Article

Dealing with dyslexia

(Last Updated On: February 9, 2016)

One in 10 New Zealanders is affected by dyslexia, including 70,000 school children. Learning can be daunting and challenging for these students, so one Tauranga teacher has developed an app to improve the way they approach exams, writes Lee Suckling. 

Dyslexic

Physical education teacher Charles Leota, of Otumoetai College, has been awarded an AMP Scholarship for his creation of ‘My Kete’, which helps dyslexic students submit their NCEA exams.

Leota taught himself to code several years ago through a Stanford University online Java course. His first coding project, back in 2012, saw him create an app that helped with students who failed to use their homework diaries. His self-taught expertise came in useful again in Term 1 this year, when he noticed one of his students was having a lot of trouble with his exams.

“He told me he was dyslexic, and I asked, ‘How have you been dealing with it?’,” recalled Leota. “He really wasn’t feeling that confident about school at all. He said, ‘I’ve just been struggling through life with it’.”

Leota decided to take this student’s plight outside of school hours and into his own time. “Sometimes I wasn’t even sleeping; I’d just code all night and go straight to school in the mornings.”

Reading NCEA exam questions

The result of such extraordinary efforts was My Kete, a Text-to-Speech app for laptop and desktop computers that reads NCEA exam questions to a student, and reads their answers back to them. Use of My Kete, or ‘My Basket Of Knowledge’, is extremely simple, Leota explains.

“The student presses play on the system and a question is read out loud. They type their answer in and it gets read back to them. It includes a word counter and a spell check. When you finish, it spits out a PDF document that is ready to submit.”

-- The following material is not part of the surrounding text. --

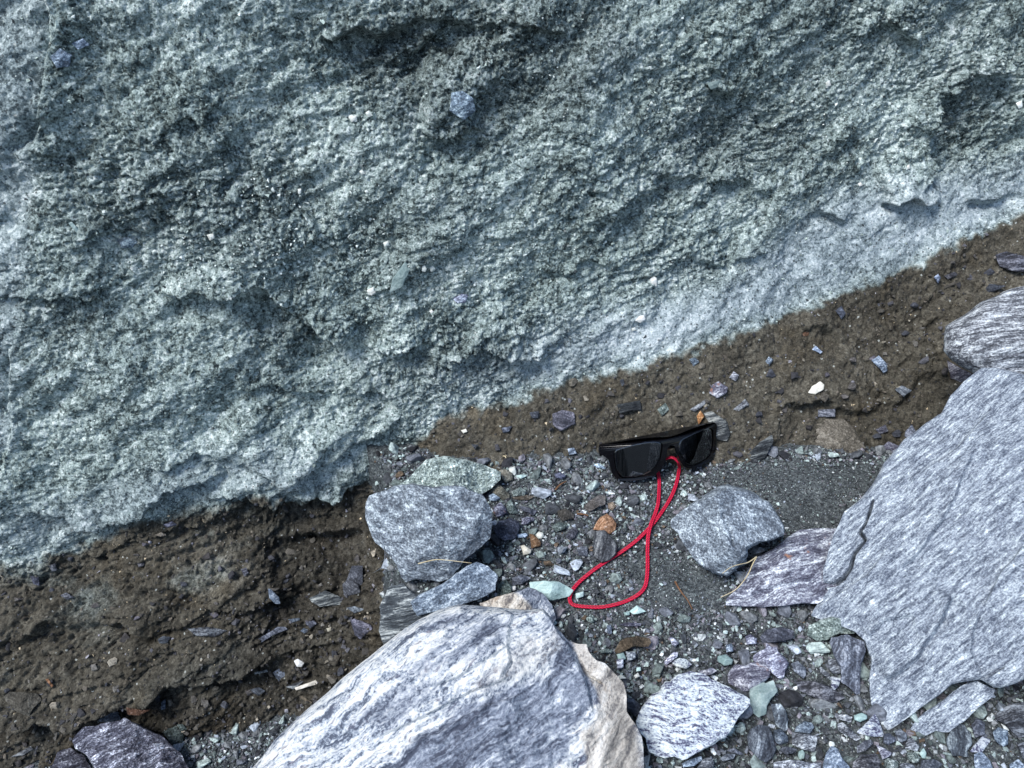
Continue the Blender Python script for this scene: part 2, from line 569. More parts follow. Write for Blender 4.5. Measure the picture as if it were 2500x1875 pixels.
# right: thin soft transition
soft = sstep(-60, 30, dB + 30 * wob)
rgt = sstep(1000, 1400, PX)
brown = brown * (1 - rgt) + rgt * sstep(-8, 16, dB + 14 * wob2)
# smooth silt band
silt = np.exp(-((dB + 70) / 75) ** 2) * sstep(900, 1500, PX) + .9 * np.exp(-((dB + 60) / 60) ** 2) * (1 - sstep(700, 1000, PX)) * .6
silt = np.maximum(silt, soft_in(PXw, PYw, [(2050, 470), (2250, 440), (2500, 400), (2600, 400), (2600, 500), (2300, 590), (1900, 740), (1600, 830), (1650, 760), (1850, 620)], 60) * .95)
silt = np.clip(silt, 0, 1) * (1 - brown)
# left flank turned to the light: its brightness painted in with the silt tone
lit_flank = sstep(125, 70, PXw + (PYw - 300) * .08) * (PY < 1100)
silt = np.maximum(silt, lit_flank * .55)

dark_patch = np.clip(fbm(P0 * 7, 3, 80) * 1.5 + .1, 0, 1) * .6  # darker patches multiplied into the bank colour
dark_patch = np.maximum(dark_patch, soft_in(PXw, PYw, [(820, 60), (1120, -20), (1500, -20), (1560, 130), (1400, 280), (1180, 340), (1000, 330), (880, 220)], 70) * .75)
dark_patch = np.maximum(dark_patch, soft_in(PXw, PYw, [(1000, 860), (1200, 800), (1330, 830), (1300, 930), (1050, 1000), (900, 1020), (820, 940)], 60) * .6)
dark_patch = np.maximum(dark_patch, soft_in(PXw, PYw, [(1700, 230), (1880, 250), (1990, 360), (1850, 450), (1600, 480), (1560, 380)], 60) * .5)
dark_patch = np.maximum(dark_patch, soft_in(PXw, PYw, [(300, 380), (700, 330), (760, 520), (560, 640), (200, 640), (120, 500)], 90) * .45)
dark_patch = np.maximum(dark_patch, 0)
dark_patch = dark_patch * (1 - .9 * silt) * (1 - .5 * brown)
dark_patch = np.maximum(dark_patch, brown * soft_in(PXw, PYw, [(600, 1290), (900, 1240), (960, 1500), (900, 1700), (650, 1800), (100, 1900), (-300, 1900), (0, 1740), (300, 1700), (560, 1560), (640, 1420)], 60) * .8)

# --- displacement outward (metres)
# broad bulges and hollows running up to the right
dg = np.radians(38)
Pd = np.stack([(X * np.cos(dg) + Z * np.sin(dg)) * .45, Yb * .5, -X * np.sin(dg) + Z * np.cos(dg)], 1)
disp = fbm(Pd * 13, 3, 1) * .022 + fbm(P0 * 6, 2, 2) * .010
disp += .008 * fbm(Pd * 34, 3, 5)
S = np.array([.9, 1.0, 1.5])
crumb = np.zeros(len(X))
for cx, cy, rx, ry, a_ in ((960, 160, 220, 150, 1), (1200, 110, 160, 140, 1), (1120, 330, 130, 90, .8), (1150, 860, 260, 110, 1), (450, 480, 330, 150, .8), (1720, 250, 130, 170, 1), (1880, 300, 170, 150, .7), (2380, 260, 160, 170, 1),
                           (800, 820, 150, 60, .8), (120, 700, 170, 60, .8), (2150, 60, 180, 90, .8), (1550, 480, 150, 120, .6), (700, 600, 260, 110, .6), (1640, 640, 160, 90, .6), (330, 300, 130, 90, .4)):
    crumb = np.maximum(crumb, a_ * np.exp(-((PXw - cx) / rx) ** 2 - ((PYw - cy) / ry) ** 2))
crumb = np.clip(crumb + .35 * fbm(P0 * 11, 3, 88) , 0, 1)
zone = .50 + .85 * crumb
rough_m = np.where(brown > .5, 1.0, zone) * np.clip(1 - .5 * silt - brown * np.where(PX < 1000, -.15, .30), .3, 1.15)
lump = fbm(P0 * 42 * S, 3, 9, ridged=True)
disp += .0030 * lump * rough_m * (.6 + .8 * sstep(-.2, .4, fbm(P0 * 8, 2, 90)))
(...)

Students submit their exams through Google Drive, Google Classroom, or USB stick. Leota currently has four exams for Years 10-12 in the My Kete system, two from the Physical Education strand, one from Social Studies, and one template.

“The unfortunate thing right now is, all exam questions need to be hard-coded – input manually – by a teacher. When I spoke to NZQA, they said they’ve encountered the same problems with other learning systems, when teachers have to input data themselves, it creates a barrier and they’re hesitant to try.”

However, Leota says hard-coding of exam questions into My Kete requires little technical knowledge and the barrier can be overcome easily. “It takes about three or four hours. All you need to do is know how to type and use tabs.”

Operating offline library

My Kete does not require the internet. Instead of incorporating an online library like many other Text-to-Speech apps use, it is set up for offline use through a pre-installed open-source Java library.

“This is one of the real strengths of this app,” said Leota. “You don’t have to rely on the internet during exams. If it shuts down it’s not going to affect you.”

Any computer with the latest version of Java installed can use My Kete and, while tablet use is not currently supported, Leota sees it in the future. A range of feedback has come in from the students who have used Leota’s app.

“A lot of students say they feel a lot more confident about school. They don’t have to go to a learning centre for their exams, they can do them right at a normal desk. They say everything [in the examination process] makes more sense when their answers are read out to them … and I definitely notice that in marking.”

Propel ‘My Kete’ nationwide

One of the greatest learning outcomes of My Kete is seeing students go from ‘achieve’ to ‘excellence’ in NCEA, Leota says.

“But there are still some students whose grades stay the same. Then you can look at whether they’re studying or not studying, and how they’re going about their classwork.”

My Kete is still in its infancy but Leota hopes to propel it nationwide with the AMP scholarship. Importantly, with the use of My Kete, students “might pursue university when they otherwise wouldn’t”, he adds.

“They won’t be afraid of being an outcast with their abilities. There’s no self-esteem dropping, and students don’t have to lure into behavioural issues. My Kete can help students get what they want in life.”  

Lee Suckling writes for INTERFACE Magazine.


 

What is dyslexia?

Defining dyslexia is complex and there’s no universal definition. However, it’s fair to say
it’s a spectrum of specific learning difficulties, including trouble with reading, writing, spelling, numeracy, or musical notation. Different people are affected to varying degrees.